**TASK TO COMPLETE**
Set down, exactly as written, only the lines starting with the one that holds "MT['door'] = mat('white_door_paint', (.56, .555, .565), .38)" and ending with the one that holds "MT['granite'] = granite('brown_speckled_granite')".
──────────────────────────────
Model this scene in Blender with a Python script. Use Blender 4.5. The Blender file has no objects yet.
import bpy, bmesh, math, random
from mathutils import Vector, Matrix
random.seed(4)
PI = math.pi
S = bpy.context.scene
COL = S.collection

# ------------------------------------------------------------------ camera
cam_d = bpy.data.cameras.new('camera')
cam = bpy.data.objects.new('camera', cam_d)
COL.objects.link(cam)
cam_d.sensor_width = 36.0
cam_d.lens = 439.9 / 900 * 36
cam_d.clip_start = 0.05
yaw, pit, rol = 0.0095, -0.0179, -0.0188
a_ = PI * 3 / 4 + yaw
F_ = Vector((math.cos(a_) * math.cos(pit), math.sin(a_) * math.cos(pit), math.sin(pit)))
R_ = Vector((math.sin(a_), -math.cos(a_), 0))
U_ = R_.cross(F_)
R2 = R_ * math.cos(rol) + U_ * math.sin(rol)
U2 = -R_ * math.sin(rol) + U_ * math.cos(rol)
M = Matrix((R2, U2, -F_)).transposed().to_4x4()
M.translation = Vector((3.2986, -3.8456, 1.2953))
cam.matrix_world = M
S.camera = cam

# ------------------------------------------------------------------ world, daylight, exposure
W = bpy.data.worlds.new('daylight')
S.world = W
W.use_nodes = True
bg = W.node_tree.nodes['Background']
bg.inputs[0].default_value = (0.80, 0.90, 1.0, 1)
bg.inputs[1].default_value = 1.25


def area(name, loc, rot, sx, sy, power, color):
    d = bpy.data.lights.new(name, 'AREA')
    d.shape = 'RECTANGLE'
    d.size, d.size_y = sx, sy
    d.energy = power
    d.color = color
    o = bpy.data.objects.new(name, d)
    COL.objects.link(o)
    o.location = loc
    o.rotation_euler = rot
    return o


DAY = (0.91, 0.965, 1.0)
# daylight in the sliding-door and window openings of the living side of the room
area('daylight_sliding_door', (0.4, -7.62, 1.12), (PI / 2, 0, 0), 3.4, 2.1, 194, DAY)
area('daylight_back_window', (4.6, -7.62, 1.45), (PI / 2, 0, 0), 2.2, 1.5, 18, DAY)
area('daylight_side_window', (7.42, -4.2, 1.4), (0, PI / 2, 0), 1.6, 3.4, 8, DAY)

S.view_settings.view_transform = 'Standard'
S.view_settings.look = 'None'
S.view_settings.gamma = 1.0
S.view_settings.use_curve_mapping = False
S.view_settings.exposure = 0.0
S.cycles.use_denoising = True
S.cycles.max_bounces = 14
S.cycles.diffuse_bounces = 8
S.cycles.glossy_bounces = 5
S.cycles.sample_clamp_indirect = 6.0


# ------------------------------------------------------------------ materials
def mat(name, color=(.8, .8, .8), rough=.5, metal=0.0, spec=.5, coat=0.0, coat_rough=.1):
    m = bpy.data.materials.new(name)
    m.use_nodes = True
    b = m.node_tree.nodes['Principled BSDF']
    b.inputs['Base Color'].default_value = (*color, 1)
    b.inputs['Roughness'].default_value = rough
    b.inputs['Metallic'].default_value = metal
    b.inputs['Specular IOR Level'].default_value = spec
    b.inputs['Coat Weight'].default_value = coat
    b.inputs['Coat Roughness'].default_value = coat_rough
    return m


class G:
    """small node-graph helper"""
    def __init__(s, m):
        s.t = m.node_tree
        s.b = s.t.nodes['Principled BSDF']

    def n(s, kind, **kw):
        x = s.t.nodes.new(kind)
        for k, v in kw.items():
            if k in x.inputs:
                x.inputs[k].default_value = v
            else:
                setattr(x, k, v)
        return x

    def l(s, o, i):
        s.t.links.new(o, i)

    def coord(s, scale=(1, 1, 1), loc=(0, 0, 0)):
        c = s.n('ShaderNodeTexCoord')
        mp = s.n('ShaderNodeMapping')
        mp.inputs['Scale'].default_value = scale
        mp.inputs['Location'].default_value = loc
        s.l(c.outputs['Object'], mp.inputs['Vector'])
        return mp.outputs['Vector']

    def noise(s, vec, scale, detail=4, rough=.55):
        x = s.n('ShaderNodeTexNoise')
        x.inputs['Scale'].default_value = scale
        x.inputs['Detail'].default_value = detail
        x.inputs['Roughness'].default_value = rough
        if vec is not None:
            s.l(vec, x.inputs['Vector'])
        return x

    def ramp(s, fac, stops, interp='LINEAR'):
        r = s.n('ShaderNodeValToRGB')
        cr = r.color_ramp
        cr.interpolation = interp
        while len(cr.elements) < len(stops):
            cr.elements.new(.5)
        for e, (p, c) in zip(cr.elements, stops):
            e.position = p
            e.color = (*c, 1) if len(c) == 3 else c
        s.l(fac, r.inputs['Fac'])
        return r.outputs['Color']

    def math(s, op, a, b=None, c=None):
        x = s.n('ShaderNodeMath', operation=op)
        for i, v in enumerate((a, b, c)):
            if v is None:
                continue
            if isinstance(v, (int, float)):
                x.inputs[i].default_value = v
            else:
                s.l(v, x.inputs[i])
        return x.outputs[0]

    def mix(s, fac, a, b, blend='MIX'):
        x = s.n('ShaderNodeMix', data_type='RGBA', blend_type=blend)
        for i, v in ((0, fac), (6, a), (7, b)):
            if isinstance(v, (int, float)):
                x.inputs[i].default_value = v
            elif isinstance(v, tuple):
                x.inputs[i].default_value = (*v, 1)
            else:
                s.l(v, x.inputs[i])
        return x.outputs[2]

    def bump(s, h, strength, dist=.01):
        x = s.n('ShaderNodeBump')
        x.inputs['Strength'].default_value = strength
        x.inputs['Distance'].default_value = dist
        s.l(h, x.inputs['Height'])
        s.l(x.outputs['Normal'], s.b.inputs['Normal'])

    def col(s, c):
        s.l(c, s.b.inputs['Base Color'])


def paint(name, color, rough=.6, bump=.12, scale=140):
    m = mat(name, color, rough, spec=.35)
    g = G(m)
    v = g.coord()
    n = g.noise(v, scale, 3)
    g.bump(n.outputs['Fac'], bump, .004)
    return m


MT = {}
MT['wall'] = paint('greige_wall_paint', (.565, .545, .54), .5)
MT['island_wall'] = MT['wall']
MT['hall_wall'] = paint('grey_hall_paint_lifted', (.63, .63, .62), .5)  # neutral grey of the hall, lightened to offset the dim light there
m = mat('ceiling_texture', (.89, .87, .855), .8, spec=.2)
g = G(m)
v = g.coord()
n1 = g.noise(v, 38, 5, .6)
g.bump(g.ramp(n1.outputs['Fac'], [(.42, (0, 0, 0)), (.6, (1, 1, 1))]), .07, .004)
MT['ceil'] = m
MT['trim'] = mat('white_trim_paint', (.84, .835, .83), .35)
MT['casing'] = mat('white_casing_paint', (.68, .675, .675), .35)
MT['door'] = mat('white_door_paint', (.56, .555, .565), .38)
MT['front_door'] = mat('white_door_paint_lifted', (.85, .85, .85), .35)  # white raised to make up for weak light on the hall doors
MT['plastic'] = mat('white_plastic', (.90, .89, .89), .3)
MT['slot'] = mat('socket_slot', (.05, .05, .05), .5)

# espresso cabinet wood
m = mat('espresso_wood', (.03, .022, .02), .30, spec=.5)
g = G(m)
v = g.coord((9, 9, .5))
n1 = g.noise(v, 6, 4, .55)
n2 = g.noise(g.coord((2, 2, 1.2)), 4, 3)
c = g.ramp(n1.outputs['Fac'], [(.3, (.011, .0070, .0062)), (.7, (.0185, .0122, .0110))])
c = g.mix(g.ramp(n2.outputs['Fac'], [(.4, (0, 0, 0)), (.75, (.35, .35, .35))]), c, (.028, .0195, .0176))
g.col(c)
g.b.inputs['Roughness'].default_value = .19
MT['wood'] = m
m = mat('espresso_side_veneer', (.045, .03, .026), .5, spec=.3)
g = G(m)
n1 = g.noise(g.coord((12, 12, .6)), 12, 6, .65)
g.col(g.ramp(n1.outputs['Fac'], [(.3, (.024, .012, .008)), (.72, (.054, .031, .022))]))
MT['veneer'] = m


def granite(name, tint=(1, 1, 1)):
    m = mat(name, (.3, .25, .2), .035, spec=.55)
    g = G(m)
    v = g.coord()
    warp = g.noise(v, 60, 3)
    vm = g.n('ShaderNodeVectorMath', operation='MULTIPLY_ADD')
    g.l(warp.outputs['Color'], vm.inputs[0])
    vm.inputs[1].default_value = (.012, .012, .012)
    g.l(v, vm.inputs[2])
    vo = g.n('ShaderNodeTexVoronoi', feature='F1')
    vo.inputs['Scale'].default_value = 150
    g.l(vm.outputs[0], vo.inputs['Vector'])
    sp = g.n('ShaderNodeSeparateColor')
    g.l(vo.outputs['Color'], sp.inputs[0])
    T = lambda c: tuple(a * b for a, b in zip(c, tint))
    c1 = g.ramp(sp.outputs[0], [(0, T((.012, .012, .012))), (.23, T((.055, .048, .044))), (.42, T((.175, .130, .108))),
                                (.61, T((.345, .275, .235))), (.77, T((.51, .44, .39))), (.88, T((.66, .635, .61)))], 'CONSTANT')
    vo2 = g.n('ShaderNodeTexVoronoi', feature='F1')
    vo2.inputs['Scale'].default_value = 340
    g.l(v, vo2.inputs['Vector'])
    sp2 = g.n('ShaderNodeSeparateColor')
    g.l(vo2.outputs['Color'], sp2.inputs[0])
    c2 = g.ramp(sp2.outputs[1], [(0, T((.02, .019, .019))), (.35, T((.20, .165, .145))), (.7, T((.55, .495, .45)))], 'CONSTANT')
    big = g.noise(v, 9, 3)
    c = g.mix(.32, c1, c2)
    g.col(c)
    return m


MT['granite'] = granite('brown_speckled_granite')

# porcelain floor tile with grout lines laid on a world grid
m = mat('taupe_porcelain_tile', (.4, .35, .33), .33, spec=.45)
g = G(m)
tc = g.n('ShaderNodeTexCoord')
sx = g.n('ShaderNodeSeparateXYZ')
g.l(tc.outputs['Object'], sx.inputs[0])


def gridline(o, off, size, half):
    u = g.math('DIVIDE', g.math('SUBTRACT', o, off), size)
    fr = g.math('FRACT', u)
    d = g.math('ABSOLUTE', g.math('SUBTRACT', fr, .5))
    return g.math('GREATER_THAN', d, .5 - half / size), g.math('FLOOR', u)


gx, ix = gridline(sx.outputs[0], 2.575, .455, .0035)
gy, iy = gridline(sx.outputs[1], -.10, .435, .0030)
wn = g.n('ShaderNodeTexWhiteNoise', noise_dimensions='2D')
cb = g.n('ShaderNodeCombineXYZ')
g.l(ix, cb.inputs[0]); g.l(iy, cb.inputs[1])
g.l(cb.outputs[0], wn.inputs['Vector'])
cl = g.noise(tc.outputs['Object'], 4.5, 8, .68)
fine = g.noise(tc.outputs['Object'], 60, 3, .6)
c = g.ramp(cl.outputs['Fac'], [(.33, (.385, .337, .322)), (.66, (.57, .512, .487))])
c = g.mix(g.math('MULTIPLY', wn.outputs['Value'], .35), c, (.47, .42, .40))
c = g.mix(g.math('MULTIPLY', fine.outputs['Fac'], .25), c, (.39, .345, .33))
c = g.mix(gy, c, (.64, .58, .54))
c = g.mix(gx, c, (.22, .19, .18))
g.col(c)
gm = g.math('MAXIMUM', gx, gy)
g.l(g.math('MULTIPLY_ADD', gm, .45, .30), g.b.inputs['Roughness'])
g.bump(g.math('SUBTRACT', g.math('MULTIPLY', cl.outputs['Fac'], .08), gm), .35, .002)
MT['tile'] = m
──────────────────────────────
**FULL SOLUTION**
MT['door'] = mat('white_door_paint', (.56, .555, .565), .38)
MT['front_door'] = mat('white_door_paint_lifted', (.85, .85, .85), .35)  # white raised to make up for weak light on the hall doors
MT['plastic'] = mat('white_plastic', (.90, .89, .89), .3)
MT['slot'] = mat('socket_slot', (.05, .05, .05), .5)

# espresso cabinet wood
m = mat('espresso_wood', (.03, .022, .02), .30, spec=.5)
g = G(m)
v = g.coord((9, 9, .5))
n1 = g.noise(v, 6, 4, .55)
n2 = g.noise(g.coord((2, 2, 1.2)), 4, 3)
c = g.ramp(n1.outputs['Fac'], [(.3, (.011, .0070, .0062)), (.7, (.0185, .0122, .0110))])
c = g.mix(g.ramp(n2.outputs['Fac'], [(.4, (0, 0, 0)), (.75, (.35, .35, .35))]), c, (.028, .0195, .0176))
g.col(c)
g.b.inputs['Roughness'].default_value = .19
MT['wood'] = m
m = mat('espresso_side_veneer', (.045, .03, .026), .5, spec=.3)
g = G(m)
n1 = g.noise(g.coord((12, 12, .6)), 12, 6, .65)
g.col(g.ramp(n1.outputs['Fac'], [(.3, (.024, .012, .008)), (.72, (.054, .031, .022))]))
MT['veneer'] = m


def granite(name, tint=(1, 1, 1)):
    m = mat(name, (.3, .25, .2), .035, spec=.55)
    g = G(m)
    v = g.coord()
    warp = g.noise(v, 60, 3)
    vm = g.n('ShaderNodeVectorMath', operation='MULTIPLY_ADD')
    g.l(warp.outputs['Color'], vm.inputs[0])
    vm.inputs[1].default_value = (.012, .012, .012)
    g.l(v, vm.inputs[2])
    vo = g.n('ShaderNodeTexVoronoi', feature='F1')
    vo.inputs['Scale'].default_value = 150
    g.l(vm.outputs[0], vo.inputs['Vector'])
    sp = g.n('ShaderNodeSeparateColor')
    g.l(vo.outputs['Color'], sp.inputs[0])
    T = lambda c: tuple(a * b for a, b in zip(c, tint))
    c1 = g.ramp(sp.outputs[0], [(0, T((.012, .012, .012))), (.23, T((.055, .048, .044))), (.42, T((.175, .130, .108))),
                                (.61, T((.345, .275, .235))), (.77, T((.51, .44, .39))), (.88, T((.66, .635, .61)))], 'CONSTANT')
    vo2 = g.n('ShaderNodeTexVoronoi', feature='F1')
    vo2.inputs['Scale'].default_value = 340
    g.l(v, vo2.inputs['Vector'])
    sp2 = g.n('ShaderNodeSeparateColor')
    g.l(vo2.outputs['Color'], sp2.inputs[0])
    c2 = g.ramp(sp2.outputs[1], [(0, T((.02, .019, .019))), (.35, T((.20, .165, .145))), (.7, T((.55, .495, .45)))], 'CONSTANT')
    big = g.noise(v, 9, 3)
    c = g.mix(.32, c1, c2)
    g.col(c)
    return m


MT['granite'] = granite('brown_speckled_granite')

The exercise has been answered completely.